Scripts that build scenes:
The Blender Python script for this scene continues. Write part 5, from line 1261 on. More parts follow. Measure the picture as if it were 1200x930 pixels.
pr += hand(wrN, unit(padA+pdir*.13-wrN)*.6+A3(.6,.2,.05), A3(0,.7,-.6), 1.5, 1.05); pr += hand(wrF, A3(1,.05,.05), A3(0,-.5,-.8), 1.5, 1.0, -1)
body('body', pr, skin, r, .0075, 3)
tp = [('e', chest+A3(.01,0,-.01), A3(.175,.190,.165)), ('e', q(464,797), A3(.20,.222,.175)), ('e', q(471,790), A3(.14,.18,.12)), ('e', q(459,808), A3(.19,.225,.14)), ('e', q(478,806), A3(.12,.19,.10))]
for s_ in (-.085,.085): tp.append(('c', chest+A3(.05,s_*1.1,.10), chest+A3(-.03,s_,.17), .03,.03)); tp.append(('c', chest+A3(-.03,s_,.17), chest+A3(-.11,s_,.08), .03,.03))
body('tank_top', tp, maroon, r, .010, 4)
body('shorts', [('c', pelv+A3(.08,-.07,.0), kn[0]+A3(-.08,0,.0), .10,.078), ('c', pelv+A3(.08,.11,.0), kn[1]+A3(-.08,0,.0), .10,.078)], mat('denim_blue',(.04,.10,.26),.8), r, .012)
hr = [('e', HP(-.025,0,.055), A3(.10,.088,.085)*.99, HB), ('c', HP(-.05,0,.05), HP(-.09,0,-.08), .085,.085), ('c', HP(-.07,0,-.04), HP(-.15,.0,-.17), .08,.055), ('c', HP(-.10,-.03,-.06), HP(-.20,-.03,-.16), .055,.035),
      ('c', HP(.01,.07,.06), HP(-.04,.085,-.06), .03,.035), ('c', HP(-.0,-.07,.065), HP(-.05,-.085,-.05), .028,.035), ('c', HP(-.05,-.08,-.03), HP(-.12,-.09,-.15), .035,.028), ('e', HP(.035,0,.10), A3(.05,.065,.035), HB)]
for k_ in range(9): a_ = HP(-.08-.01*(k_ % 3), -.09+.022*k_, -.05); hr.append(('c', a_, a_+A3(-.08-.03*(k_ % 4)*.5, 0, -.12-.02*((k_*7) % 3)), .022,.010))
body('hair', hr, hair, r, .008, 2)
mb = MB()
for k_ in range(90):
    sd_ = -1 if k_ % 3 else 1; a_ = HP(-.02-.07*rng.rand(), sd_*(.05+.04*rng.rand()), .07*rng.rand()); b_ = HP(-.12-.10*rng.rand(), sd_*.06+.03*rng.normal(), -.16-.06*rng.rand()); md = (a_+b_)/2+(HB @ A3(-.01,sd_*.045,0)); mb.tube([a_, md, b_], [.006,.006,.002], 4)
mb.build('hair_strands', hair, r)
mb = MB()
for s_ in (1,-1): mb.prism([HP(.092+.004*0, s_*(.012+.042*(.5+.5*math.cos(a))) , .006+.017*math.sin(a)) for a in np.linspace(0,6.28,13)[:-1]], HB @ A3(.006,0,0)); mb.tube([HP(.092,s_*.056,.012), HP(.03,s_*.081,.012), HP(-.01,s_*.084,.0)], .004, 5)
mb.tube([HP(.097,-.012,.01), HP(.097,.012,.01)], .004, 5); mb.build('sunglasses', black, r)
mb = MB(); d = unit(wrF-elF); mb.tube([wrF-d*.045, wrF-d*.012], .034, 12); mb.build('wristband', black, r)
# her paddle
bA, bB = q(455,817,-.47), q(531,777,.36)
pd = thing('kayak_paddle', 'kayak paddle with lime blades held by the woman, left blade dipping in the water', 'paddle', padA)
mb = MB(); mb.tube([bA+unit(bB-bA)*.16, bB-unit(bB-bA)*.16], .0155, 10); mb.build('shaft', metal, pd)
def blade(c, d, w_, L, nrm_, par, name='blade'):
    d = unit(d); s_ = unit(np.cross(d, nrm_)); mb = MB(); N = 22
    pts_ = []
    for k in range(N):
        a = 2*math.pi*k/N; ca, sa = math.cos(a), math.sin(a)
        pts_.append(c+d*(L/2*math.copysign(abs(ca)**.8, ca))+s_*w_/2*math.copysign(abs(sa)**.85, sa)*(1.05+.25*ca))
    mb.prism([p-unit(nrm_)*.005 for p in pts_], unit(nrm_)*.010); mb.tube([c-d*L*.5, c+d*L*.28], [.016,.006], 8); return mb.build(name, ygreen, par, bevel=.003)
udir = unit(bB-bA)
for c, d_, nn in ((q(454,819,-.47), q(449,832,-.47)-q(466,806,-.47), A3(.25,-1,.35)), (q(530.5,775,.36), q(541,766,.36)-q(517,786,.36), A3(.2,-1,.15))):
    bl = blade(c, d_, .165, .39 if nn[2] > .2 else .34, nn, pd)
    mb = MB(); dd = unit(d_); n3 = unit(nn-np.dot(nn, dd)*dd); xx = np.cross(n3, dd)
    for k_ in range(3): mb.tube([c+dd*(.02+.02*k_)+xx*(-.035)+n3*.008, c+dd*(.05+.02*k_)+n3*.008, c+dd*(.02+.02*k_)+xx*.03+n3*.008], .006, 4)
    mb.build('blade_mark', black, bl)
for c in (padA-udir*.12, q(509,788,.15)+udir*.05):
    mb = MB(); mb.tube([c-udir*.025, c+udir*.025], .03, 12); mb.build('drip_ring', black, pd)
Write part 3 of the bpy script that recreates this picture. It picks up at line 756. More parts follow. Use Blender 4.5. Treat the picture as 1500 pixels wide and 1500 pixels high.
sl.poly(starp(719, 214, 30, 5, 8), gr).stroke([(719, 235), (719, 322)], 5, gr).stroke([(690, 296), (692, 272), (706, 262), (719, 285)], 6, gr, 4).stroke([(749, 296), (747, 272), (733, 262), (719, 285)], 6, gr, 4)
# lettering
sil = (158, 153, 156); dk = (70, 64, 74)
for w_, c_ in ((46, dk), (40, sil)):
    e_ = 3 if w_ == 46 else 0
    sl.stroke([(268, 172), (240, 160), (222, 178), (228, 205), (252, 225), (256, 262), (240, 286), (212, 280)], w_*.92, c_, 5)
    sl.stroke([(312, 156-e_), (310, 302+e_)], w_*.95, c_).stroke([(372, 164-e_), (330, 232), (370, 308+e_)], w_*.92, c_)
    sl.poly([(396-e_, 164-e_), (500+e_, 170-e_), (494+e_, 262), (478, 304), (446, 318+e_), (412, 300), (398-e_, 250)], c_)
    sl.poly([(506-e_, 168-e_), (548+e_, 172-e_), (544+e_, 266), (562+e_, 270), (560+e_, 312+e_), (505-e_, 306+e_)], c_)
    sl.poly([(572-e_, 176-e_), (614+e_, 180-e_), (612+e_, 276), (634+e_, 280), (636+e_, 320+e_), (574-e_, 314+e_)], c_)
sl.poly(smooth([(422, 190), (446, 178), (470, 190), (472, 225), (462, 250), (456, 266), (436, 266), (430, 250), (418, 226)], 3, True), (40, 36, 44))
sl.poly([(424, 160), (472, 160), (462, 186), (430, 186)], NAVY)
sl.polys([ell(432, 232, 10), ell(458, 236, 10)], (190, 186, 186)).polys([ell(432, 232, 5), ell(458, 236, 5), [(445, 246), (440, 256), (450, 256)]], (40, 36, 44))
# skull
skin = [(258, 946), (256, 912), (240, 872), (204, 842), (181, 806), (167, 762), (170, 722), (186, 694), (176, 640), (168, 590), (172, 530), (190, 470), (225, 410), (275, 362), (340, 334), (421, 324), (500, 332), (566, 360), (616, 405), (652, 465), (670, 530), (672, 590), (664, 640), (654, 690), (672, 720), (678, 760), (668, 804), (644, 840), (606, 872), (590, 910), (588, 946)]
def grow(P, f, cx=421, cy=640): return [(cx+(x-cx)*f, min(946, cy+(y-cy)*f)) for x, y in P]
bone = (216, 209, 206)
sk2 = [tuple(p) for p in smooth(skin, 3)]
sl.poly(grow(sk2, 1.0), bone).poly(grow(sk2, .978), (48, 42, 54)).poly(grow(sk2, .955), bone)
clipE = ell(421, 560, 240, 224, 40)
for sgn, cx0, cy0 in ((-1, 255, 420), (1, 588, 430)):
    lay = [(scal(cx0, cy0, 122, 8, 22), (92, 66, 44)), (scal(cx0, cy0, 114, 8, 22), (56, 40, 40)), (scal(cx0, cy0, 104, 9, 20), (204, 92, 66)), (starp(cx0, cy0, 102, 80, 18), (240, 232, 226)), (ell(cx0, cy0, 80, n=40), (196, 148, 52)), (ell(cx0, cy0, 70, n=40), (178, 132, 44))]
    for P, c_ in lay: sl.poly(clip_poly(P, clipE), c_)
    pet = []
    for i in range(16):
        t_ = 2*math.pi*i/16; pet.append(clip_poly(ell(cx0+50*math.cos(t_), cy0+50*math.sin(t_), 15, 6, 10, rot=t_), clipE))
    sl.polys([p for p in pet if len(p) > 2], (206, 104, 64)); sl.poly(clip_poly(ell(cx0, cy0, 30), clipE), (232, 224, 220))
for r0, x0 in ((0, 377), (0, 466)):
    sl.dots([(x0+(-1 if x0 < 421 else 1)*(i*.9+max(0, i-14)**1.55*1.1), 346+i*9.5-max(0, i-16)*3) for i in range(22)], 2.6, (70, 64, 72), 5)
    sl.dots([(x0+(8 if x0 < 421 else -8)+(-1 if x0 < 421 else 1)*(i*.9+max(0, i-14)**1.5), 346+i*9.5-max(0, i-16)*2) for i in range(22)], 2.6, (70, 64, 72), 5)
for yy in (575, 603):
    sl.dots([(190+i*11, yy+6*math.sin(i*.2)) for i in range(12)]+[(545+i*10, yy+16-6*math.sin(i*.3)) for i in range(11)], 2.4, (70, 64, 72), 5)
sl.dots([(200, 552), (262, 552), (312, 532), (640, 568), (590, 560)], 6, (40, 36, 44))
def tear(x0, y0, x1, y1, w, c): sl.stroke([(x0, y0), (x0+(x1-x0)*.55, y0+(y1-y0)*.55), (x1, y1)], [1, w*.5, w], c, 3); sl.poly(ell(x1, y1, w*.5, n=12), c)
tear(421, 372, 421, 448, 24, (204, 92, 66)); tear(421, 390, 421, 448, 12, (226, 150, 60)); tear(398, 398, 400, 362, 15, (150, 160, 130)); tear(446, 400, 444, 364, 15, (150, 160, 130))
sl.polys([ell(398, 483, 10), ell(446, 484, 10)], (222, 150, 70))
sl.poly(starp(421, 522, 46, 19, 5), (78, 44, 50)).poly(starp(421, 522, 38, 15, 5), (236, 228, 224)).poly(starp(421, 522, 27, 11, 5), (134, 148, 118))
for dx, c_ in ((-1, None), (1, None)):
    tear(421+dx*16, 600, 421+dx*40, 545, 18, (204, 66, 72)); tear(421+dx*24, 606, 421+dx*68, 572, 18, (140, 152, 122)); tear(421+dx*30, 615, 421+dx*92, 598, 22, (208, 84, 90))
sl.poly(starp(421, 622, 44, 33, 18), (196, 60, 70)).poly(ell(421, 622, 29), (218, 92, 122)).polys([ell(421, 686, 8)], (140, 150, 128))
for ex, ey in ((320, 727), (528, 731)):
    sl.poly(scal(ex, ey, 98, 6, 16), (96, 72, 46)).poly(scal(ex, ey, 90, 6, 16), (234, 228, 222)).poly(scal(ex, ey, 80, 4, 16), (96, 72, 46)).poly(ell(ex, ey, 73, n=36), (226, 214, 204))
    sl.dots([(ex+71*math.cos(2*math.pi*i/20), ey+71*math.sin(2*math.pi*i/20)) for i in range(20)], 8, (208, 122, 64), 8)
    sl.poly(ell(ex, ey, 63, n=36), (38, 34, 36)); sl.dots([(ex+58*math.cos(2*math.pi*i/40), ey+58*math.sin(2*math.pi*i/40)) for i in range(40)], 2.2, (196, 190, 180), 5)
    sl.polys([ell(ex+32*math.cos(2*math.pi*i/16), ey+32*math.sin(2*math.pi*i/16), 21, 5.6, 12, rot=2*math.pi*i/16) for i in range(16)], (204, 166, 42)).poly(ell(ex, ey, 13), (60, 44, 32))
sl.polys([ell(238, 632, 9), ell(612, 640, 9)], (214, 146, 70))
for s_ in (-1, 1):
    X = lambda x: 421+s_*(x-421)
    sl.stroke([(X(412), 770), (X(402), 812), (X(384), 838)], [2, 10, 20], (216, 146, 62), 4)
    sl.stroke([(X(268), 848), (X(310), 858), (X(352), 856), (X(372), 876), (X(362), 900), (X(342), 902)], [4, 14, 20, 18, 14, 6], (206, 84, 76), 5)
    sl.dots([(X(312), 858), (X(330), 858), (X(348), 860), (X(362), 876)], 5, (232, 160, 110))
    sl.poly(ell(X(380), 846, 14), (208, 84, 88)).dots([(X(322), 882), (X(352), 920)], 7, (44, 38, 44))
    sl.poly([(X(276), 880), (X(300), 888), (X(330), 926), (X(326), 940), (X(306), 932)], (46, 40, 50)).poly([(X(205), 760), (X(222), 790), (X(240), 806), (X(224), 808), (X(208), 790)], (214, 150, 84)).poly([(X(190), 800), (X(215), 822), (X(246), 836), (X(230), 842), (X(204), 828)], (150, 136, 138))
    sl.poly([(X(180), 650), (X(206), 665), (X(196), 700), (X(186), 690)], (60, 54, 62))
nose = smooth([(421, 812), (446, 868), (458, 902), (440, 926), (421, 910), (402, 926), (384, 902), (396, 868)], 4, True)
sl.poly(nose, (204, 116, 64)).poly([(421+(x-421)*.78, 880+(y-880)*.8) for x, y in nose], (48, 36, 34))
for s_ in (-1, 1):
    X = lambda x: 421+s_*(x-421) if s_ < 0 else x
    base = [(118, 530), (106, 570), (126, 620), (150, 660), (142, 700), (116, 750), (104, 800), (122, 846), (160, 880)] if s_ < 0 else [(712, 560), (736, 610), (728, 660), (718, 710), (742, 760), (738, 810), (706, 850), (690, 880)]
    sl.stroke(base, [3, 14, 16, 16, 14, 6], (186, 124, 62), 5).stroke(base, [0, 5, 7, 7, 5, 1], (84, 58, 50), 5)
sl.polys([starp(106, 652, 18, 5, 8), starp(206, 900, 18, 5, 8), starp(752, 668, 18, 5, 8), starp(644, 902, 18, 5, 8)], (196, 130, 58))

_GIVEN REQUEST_
Go through the material above and count the lines that contain "follow"; give that number alone.

_EXERCISE RESULT_
2